Hung-sui-tshuen, after some time, again returned to his teachership in the other village, leaving Hung-jin to expound and study the new doctrine. Sui-tshuen's own relatives were soon converted from idolatry and received baptism.

With his few followers he now experienced the usual worldly effects of devout opposition to the sinful and idolatrous practices of neighbours. Hung and his friends lost their scholastic employment and became very poor. Unable longer to maintain themselves at home, they determined to visit other districts and preach the true doctrine, hoping to support themselves by the sale of a few articles they carried with them for the purpose.

Hung, Fung-yun-san, and two other friends left their native villages and started upon a proselytizing mission to the independent tribes of Miau-tze. Passing through the village of Hung's relatives, the Le family, they converted and baptized several of them. Afterwards Hung-jin was engaged as teacher at this place (Clear-far), and in course of time baptized upwards of fifty persons.

Sui-tshuen and his friends continued their journey, everywhere preaching the new doctrine, teaching men to worship the one God, Jehovah, who sent his Son to atone for the sins of the world; and in every place they found some willing to accept their words. Into the wild and mountainous regions of the Miau-tze, Hung and Fung-yun-san journeyed alone, their friends having left them. They were fortunate enough to meet with a teacher who kept a school for Chinese instruction to the aborigines. Being ignorant of the Miau-tze dialect, after converting the schoolmaster and leaving a few tracts with him, they continued their journey to a part of Kwang-si where Hung had relatives.

Hung at last reached the village of his cousin Wang, and at this place preached with such devout eloquence as not only to convert hundreds to Christianity, but to cause many to believe that he and Yun-san were descended from heaven to preach the true doctrine.

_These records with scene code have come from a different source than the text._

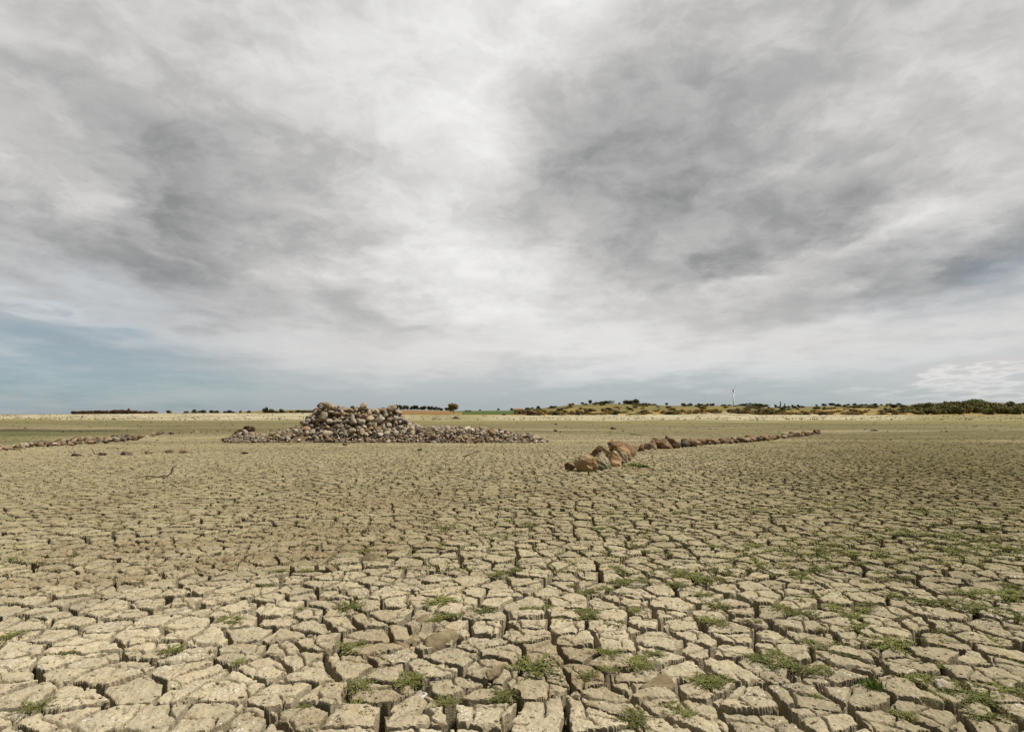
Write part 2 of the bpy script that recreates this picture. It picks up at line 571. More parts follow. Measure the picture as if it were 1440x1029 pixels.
def rock_mat(name, ca, cb, cc=None, scale=5.0, spread=.35):
    m, b, bs = new_mat(name)
    tc = b.n('ShaderNodeTexCoord')
    oi = b.n('ShaderNodeObjectInfo')
    P = b.vm('ADD', tc.outputs['Object'], b.vm('SCALE', (13.0, 7.0, 5.0), scale=oi.outputs['Random']))
    n1 = b.noise(P, scale, 6, .65)
    f = b.maprange(n1, .36, .66)
    c = b.mix(f, ca, cb)
    if cc:
        c = b.mix(b.maprange(b.noise(P, scale * .55, 5, .7), .50, .62), c, cc)
    c = b.vm('SCALE', c, scale=b.maprange(oi.outputs['Random'], 0, 1, 1 - spread, 1 + spread, smooth=False))
    c = b.vm('SCALE', c, scale=b.maprange(b.noise(P, scale * 8, 4, .7), .3, .7, .8, 1.2))
    b.set(bs.inputs['Base Color'], c)
    bp = b.n('ShaderNodeBump')
    bp.inputs['Strength'].default_value = .6
    bp.inputs['Distance'].default_value = .03
    b.set(bp.inputs['Height'], b.noise(P, scale * 3.5, 7, .65))
    b.set(bs.inputs['Normal'], bp.outputs[0])
    return m


def leaf_mat(name, ca, cb, scale=1.2, transl=.25):
    m, b, bs = new_mat(name)
    tc = b.n('ShaderNodeTexCoord')
    oi = b.n('ShaderNodeObjectInfo')
    P = b.vm('ADD', tc.outputs['Object'], b.vm('SCALE', (13.0, 7.0, 5.0), scale=oi.outputs['Random']))
    c = b.mix(b.maprange(b.noise(P, scale, 4, .7), .35, .65), ca, cb)
    c = b.vm('SCALE', c, scale=b.maprange(oi.outputs['Random'], 0, 1, .75, 1.3, smooth=False))
    b.set(bs.inputs['Base Color'], c)
    bs.inputs['Roughness'].default_value = .7
    return m


def flat_mat(name, ca, cb, scale=8.0, rough=.9):
    m, b, bs = new_mat(name)
    tc = b.n('ShaderNodeTexCoord')
    c = b.mix(b.maprange(b.noise(tc.outputs['Object'], scale, 5, .65), .35, .65), ca, cb)
    b.set(bs.inputs['Base Color'], c)
    bs.inputs['Roughness'].default_value = rough
    return m


M = dict(
    mud=mud_mat(),
    clod=rock_mat('broken_mud', (.27, .215, .130), (.18, .140, .082), scale=9, spread=.15),
    clod_pale=rock_mat('broken_mud_pale', (.46, .41, .31), (.33, .28, .19), (.60, .57, .50), scale=16, spread=.1),
    crumb=rock_mat('mud_crumb', (.43, .365, .25), (.31, .25, .16), scale=16, spread=.0),
    grey=rock_mat('grey_granite', (.40, .355, .28), (.24, .21, .165), (.42, .37, .29), spread=.22),
    tan=rock_mat('tan_granite', (.40, .315, .22), (.27, .20, .13), (.36, .30, .22), spread=.22),
    dark=rock_mat('dark_stone', (.115, .090, .070), (.065, .048, .036), (.18, .15, .12)),
    rust=rock_mat('rust_brown_stone', (.25, .165, .10), (.15, .095, .055), (.36, .27, .18)),
    ochre=rock_mat('ochre_stone', (.40, .265, .13), (.24, .145, .07), (.36, .29, .20), scale=4.2, spread=.12),
    ochre_grey=rock_mat('ochre_and_grey_stone', (.40, .245, .10), (.33, .27, .19), (.40, .35, .27), scale=2.2, spread=.1),
    lichen=rock_mat('lichen_grey_stone', (.33, .29, .19), (.22, .19, .125), (.40, .35, .235), scale=6, spread=.1),
    umber=rock_mat('umber_stone', (.23, .145, .075), (.11, .068, .038), (.36, .25, .14), scale=4.5, spread=.12),
    pale=rock_mat('pale_stone', (.60, .53, .43), (.42, .36, .28), scale=6),
    wood=flat_mat('driftwood', (.17, .125, .085), (.10, .072, .048), 14),
    weed=leaf_mat('weed_leaf', (.128, .143, .037), (.178, .174, .057), 9),
    grass=leaf_mat('grass_blade', (.12, .20, .025), (.19, .25, .05), 9),
    tree=leaf_mat('tree_leaf', (.042, .048, .018), (.085, .083, .028), .5),
    tree_b=leaf_mat('olive_leaf', (.115, .118, .034), (.185, .160, .052), .5),
    brush=leaf_mat('brush_leaf', (.10, .080, .028), (.16, .115, .040), .8),
    golden=leaf_mat('dry_golden_leaf', (.34, .22, .05), (.24, .16, .045), .8),
    redbrush=leaf_mat('red_brown_leaf', (.13, .075, .035), (.085, .06, .026), .8),
    bark=flat_mat('bark', (.10, .075, .05), (.05, .04, .03), 6),
    plough=flat_mat('ploughed_soil', (.25, .145, .046), (.19, .105, .034), .15),
    crop=flat_mat('green_crop', (.075, .105, .020), (.050, .078, .015), .1),
    wall=rock_mat('field_stone_wall', (.33, .27, .19), (.21, .165, .11), (.42, .35, .25), scale=1.2, spread=.1),
    white=flat_mat('white_paint', (.92, .92, .92), (.88, .88, .88), 2, .4),
    dryweed=leaf_mat('dry_weed', (.16, .12, .05), (.10, .085, .03), .5),
    earth=flat_mat('rubble_earth', (.21, .155, .095), (.12, .09, .055), 3),
)


# ------------------------------------------------------------------ object helpers
def tag(o, label=None, cat=None, group=None, kind=None):
    for k, v in (('label', label), ('category', cat), ('group', group), ('kind', kind)):
        if v:
            o[k] = v
    return o


def link(name, data, loc=(0, 0, 0), rot=(0, 0, 0), scale=(1, 1, 1), parent=None):
    o = bpy.data.objects.new(name, data)
    COL.objects.link(o)
    o.location, o.rotation_euler, o.scale = loc, rot, scale
    if parent:
        o.parent = parent
    return o


def mesh_np(name, verts, faces, mat, smooth=True):
    me = bpy.data.meshes.new(name)
    me.from_pydata([tuple(map(float, v)) for v in verts], [], [tuple(map(int, f)) for f in faces])
    if smooth:
        me.polygons.foreach_set('use_smooth', np.ones(len(me.polygons), bool))
    for m_ in (mat if isinstance(mat, (list, tuple)) else [mat]):
        me.materials.append(m_)
    me.update()
    return me


def ico(sub):
    bm = bmesh.new()
    bmesh.ops.create_icosphere(bm, subdivisions=sub, radius=1)
    bm.verts.ensure_lookup_table()
    v = np.array([w.co[:] for w in bm.verts])
    f = [[w.index for w in fc.verts] for fc in bm.faces]
    bm.free()
    return v, f


ICO = {s: ico(s) for s in (2, 3, 4, 5)}


def noise3(p, seed):
    return (perlin(p[:, 0] + 3.1 * p[:, 2], p[:, 1] - 1.7 * p[:, 2], seed) + perlin(p[:, 1] + 5.3, p[:, 2] + .7 * p[:, 0], seed + 1) + perlin(p[:, 2] + 9.1, p[:, 0] + .6 * p[:, 1], seed + 2)) / 1.8


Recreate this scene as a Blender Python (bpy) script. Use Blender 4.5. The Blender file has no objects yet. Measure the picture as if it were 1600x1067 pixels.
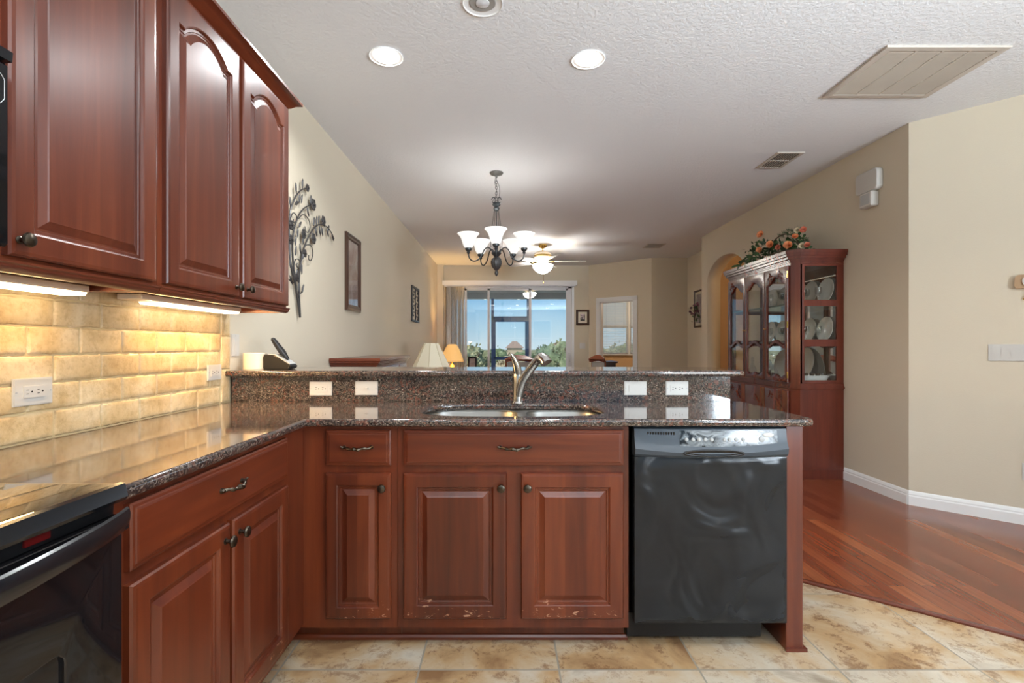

To relieve his cousin from the support of so many guests, two converts of the Hung family having likewise arrived, he ordered Yun-san and the others to return to Kwang-tung. Fung-yun-san, however, was moved to continue teaching the Gospel; therefore, although the two returned, he remained preaching by the roadside. Meeting with some workmen he knew, he journeyed with them to a place named Thistle Mount, where, assisting them in their work, he at the same time taught them the way to immortal life.

Some of the workmen, convinced by Yun-san's preaching, went to their employer and informed him. The master engaged Yun-san as teacher of his school, and was himself soon baptized. Yun-san remained in the neighbourhood of Thistle Mount several years, and preached with great zeal and success; so that a large number of persons, whole families of various surnames and clans, were baptized. They formed congregations among themselves, gathering together for religious worship, and became soon extensively known under the name of "the congregation of the worshippers of God." In the meanwhile Hung-sui-tshuen returned home, and greatly displeased Fung-yun-san's relations by having returned without him. During 1845-46 Hung remained at home, employed as village teacher. He wrote many essays, discourses, and odes upon religious subjects, all of which were afterwards improved and printed in the "Imperial Declaration of Ti-ping," at Nankin.

Hung-sui-tshuen unceasingly continued his preaching of Christianity, baptizing many people who had learned to believe in God and our Saviour. He often met Hung-jin, still a teacher at the village Clear-far, once expressing his hatred of the tyrant Manchoo thus:—

"God has divided the kingdoms of the world, and made the ocean to be a boundary for them, just as a father divides his states among his sons; every one of whom ought to reverence the will of his father, and quietly manage his own property. Why should now these Manchoos forcibly enter China, and rob their brothers of their estate?"